Who are the legal heirs of your grandfather?  Only, your mother?  What about her mother and siblings? 

Shruti   10 February 2022

Legal heirs are mother and her two brothers. Her mother died before her father.

Dibyakanti Modak   10 February 2022

if the father of your mother was the absolute owner of the property then the property is not at all ancestral property. to call a property ancestral , the property has to go through 5 generations.
now if I consider your mother does not have any sister or brother and her mother is dead, then your mother is the sole owner of the property now. she can make any will on it. this is applicable for a man also.

you can challenge the will based on merit but to my understanding it will be difficult for you to win the case unless you prove that your mother was not at all good mental condition when the will was made.

Kay Bee   10 February 2022

If the property held by mother's father is self-acquired, it does not qualify as ancestral assets. So even if he has bequeathed it to her, as it's her own separate property & she can bequeath it to whosoever when pleases as she's its sole owner . You can challenge the will on usual legal grounds of incapacity, coercion etc..

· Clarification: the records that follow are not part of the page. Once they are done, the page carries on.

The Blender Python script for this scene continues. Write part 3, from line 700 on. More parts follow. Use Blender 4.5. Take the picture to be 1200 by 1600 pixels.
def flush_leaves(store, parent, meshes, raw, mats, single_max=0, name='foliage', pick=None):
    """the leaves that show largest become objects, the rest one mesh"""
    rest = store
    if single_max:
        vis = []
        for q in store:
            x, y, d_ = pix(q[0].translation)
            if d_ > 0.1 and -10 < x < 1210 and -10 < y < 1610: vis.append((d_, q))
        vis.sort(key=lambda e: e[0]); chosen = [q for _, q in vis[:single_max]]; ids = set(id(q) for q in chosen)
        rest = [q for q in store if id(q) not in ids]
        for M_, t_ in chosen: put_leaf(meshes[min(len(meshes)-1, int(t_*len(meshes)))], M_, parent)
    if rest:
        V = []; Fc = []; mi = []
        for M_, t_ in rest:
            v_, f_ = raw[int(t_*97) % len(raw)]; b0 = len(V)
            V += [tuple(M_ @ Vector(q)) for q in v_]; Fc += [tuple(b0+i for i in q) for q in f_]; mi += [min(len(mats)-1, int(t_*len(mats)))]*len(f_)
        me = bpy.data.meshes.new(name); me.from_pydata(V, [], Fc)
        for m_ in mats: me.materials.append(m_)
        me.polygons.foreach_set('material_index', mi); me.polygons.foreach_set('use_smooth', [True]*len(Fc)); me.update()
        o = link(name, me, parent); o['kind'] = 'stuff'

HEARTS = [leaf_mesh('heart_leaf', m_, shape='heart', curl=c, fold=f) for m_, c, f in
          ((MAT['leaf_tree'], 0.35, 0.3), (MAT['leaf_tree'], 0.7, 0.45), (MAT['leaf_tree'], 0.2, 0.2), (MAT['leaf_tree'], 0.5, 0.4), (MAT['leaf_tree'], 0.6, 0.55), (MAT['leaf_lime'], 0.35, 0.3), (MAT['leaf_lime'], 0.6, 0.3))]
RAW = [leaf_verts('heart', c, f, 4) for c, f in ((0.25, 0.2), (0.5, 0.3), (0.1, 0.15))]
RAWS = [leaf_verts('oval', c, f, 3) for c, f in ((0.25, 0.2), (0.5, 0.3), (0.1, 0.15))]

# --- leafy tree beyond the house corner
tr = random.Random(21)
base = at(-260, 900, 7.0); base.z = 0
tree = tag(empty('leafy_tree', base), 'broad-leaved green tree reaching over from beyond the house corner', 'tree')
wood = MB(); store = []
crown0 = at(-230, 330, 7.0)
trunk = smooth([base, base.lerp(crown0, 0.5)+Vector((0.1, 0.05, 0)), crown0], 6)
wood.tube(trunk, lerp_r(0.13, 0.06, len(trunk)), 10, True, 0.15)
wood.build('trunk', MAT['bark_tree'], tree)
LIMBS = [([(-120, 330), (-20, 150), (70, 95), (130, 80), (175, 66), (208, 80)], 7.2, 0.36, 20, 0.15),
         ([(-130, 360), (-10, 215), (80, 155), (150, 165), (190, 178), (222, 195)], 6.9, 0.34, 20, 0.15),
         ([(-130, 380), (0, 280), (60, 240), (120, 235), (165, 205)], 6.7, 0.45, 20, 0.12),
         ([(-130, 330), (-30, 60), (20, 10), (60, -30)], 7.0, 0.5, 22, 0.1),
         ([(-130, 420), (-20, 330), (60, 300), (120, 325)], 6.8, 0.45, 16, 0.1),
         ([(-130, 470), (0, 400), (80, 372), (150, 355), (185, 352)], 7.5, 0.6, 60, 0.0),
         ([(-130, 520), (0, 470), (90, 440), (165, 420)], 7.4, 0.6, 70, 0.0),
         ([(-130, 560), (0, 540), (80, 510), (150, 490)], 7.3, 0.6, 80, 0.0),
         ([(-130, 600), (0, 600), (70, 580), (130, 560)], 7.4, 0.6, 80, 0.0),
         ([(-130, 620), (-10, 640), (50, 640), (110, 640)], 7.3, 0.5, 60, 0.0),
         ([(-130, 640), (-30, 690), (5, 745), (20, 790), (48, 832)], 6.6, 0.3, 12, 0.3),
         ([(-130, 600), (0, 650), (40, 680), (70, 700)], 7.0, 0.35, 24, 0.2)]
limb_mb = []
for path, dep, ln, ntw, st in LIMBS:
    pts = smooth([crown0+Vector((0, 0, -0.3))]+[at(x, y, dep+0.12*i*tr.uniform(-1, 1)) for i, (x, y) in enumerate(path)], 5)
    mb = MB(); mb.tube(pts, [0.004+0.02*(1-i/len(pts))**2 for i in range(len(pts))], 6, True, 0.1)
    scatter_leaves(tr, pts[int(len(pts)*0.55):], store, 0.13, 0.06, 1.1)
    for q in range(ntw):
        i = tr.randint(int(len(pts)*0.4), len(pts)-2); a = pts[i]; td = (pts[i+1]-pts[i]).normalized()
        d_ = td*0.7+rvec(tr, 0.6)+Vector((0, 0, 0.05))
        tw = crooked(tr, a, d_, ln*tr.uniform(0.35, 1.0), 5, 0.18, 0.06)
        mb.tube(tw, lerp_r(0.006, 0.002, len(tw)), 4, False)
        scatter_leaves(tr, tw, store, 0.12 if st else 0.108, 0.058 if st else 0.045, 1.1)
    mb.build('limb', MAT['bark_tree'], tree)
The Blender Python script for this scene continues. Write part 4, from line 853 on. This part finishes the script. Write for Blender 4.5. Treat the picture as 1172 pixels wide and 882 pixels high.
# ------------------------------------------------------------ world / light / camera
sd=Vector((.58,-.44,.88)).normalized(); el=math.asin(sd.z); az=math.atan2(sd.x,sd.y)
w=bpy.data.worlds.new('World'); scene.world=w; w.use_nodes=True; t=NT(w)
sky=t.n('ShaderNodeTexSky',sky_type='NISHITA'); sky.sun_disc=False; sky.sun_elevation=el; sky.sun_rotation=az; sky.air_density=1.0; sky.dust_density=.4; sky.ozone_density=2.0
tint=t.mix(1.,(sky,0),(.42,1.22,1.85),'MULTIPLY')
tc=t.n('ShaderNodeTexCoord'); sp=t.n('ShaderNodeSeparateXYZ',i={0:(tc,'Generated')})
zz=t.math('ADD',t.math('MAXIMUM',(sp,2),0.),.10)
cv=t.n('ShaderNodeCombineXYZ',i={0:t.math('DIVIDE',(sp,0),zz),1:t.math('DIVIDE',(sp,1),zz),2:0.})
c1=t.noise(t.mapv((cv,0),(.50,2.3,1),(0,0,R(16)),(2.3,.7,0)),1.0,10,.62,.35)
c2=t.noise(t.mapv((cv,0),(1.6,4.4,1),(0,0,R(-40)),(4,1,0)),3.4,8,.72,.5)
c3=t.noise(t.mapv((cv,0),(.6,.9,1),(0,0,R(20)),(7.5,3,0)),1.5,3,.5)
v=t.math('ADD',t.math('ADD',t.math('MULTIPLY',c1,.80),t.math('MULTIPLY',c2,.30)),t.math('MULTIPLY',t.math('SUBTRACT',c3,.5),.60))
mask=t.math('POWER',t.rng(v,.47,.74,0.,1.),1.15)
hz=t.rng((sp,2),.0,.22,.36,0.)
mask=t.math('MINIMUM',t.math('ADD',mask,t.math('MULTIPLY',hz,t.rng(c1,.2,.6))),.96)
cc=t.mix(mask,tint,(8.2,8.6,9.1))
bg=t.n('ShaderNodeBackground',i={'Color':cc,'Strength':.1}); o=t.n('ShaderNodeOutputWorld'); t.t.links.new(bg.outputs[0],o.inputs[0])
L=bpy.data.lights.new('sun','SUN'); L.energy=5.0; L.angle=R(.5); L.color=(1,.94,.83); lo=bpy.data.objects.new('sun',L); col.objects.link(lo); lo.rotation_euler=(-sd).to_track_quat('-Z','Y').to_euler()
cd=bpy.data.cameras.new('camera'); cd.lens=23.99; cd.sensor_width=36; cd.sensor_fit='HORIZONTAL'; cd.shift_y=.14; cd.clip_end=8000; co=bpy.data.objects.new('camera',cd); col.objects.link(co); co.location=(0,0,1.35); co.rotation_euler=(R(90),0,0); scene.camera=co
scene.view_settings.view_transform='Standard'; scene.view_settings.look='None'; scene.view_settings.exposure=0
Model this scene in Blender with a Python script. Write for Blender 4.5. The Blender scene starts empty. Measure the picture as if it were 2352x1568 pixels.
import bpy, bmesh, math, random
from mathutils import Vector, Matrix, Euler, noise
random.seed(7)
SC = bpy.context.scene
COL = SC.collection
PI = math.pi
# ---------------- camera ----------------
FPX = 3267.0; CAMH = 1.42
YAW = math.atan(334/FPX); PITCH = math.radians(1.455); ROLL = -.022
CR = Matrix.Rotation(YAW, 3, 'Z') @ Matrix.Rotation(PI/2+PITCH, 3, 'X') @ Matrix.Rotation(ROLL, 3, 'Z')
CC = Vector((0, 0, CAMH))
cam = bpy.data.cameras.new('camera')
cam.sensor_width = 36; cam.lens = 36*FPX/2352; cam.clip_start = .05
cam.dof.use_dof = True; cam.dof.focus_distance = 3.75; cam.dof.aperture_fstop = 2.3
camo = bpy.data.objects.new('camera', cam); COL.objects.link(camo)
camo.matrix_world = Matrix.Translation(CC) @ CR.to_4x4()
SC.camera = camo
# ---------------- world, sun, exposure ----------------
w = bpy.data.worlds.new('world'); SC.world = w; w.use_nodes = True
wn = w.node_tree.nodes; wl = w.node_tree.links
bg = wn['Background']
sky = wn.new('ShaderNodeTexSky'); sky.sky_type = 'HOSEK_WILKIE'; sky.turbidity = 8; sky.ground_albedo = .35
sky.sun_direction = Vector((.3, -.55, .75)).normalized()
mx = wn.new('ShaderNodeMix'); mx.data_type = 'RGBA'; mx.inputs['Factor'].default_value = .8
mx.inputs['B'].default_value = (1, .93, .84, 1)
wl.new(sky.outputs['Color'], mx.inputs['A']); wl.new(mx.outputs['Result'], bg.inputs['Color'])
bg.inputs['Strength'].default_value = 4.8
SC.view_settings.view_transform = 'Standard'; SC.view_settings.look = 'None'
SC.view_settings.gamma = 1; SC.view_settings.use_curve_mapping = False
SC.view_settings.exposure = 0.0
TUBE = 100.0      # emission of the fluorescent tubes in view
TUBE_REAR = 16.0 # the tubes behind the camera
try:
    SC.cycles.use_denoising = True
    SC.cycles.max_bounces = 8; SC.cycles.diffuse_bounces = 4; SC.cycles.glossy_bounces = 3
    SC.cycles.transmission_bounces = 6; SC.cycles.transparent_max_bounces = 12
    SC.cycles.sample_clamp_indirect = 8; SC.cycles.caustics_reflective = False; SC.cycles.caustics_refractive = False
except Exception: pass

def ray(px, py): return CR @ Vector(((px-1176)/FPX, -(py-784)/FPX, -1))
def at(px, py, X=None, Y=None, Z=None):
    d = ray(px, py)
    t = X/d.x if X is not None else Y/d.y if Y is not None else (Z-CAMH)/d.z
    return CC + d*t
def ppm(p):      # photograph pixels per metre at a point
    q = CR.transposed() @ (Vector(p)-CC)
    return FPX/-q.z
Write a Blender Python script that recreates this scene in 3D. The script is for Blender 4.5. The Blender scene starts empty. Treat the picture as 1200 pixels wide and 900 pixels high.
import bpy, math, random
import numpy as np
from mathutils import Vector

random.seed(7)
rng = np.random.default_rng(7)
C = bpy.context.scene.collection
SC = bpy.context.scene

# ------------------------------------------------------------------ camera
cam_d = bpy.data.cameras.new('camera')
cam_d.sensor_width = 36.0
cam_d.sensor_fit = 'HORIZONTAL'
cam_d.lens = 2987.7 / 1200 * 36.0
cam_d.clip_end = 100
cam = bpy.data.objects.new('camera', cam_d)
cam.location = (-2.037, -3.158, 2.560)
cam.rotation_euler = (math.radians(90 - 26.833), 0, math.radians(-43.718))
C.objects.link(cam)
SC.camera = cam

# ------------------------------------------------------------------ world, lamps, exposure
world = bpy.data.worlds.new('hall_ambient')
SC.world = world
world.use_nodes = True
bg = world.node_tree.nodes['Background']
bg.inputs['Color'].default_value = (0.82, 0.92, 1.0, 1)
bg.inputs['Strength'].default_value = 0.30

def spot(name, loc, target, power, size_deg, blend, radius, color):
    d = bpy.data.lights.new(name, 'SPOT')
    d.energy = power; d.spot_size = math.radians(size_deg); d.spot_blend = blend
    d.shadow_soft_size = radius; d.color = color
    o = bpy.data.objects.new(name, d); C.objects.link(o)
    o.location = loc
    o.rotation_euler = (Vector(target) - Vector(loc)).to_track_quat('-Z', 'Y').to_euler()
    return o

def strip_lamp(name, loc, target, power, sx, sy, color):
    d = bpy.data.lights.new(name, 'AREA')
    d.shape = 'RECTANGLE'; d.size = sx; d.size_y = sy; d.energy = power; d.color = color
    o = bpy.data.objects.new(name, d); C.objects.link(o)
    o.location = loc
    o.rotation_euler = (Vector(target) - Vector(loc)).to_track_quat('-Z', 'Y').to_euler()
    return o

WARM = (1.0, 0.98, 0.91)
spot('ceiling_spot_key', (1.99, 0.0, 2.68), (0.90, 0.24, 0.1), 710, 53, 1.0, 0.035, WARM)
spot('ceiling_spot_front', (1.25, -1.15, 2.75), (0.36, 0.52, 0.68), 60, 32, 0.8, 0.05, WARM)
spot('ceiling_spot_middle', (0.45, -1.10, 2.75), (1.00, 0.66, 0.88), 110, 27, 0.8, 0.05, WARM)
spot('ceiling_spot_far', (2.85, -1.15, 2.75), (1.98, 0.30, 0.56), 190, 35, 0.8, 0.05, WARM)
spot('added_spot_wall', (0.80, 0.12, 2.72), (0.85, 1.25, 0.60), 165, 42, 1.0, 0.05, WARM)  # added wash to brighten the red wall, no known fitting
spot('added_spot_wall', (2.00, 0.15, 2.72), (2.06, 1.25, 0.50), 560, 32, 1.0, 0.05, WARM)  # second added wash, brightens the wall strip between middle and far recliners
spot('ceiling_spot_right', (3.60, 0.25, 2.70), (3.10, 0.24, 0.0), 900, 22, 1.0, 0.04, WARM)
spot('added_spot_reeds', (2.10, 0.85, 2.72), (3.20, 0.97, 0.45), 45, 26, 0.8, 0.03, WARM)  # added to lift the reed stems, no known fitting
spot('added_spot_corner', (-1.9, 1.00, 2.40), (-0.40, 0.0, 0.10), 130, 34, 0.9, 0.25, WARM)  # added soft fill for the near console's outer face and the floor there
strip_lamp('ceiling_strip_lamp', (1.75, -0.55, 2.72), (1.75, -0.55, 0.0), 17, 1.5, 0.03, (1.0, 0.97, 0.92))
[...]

Anaita Vas   10 February 2022

Respected Shruti,

A testator is a person writing a will. Although a will can be made in a straightforward manner by an individual stuck at home, it can be very hard to prove in court if the will is challenged by anyone after the testator's death, especially if the will is unclear.

There's no provision that states that women can write a will and a man can't.

 

Regards,

Anaita Vas

 

 

Shruti   11 February 2022

Talking about this ...

https://hindi.livelaw.in/amp/know-the-law/what-is-ancestral-property-know-the-provisions-191507

Will the above hold if instead of Ramesh, it's Rashmi? Is the law different for men and women?

 

Aadil (Student)     05 June 2024

Dear Shruti,

Thank you for your query! I am Aadil and I will try to answer your question.

 

The short answer to your question is NO. Such a will cannot be challenged.

 

Ancestral property laws in India are governed by the Hindu Succession Act, 1956. The definition of an ancestral property as per the same is as follows; any property that has been passed on for four generations by male ancestors, which, during this time, was not divided, partitioned, or sold in any way. If the property is partitioned, sold, or divided during this time, it loses its status as an ancestral property.

The key point to be noted here is that the property must be passed on by male ancestors. This means that ancestral property can exist only from the side of the father, and not from the maternal side.

Another fact that must be noted here, is that your mother inherited this property from her father who died intestate. She did not succeed him, meaning that this property is most probably self acquired and cannot be treated as ancestral. If the property is self acquired, she will have complete ownership over the same and may choose to sell it to whoever she prefers. Her legal heirs cannot raise any objection over this.

Your mother’s argument is also right that it has been mentioned in the Hindu Succession Act, 1956, that any property received by any female, either through inheritance, succession, gift, or any other mode of transaction, shall be treated as absolutely her own property.

Therefore, the property in question is her self acquired property and no objection can be raised if she chooses to include only her son in her will, excluding her daughters.

 

I hope this helps. Thank you for your time and patience!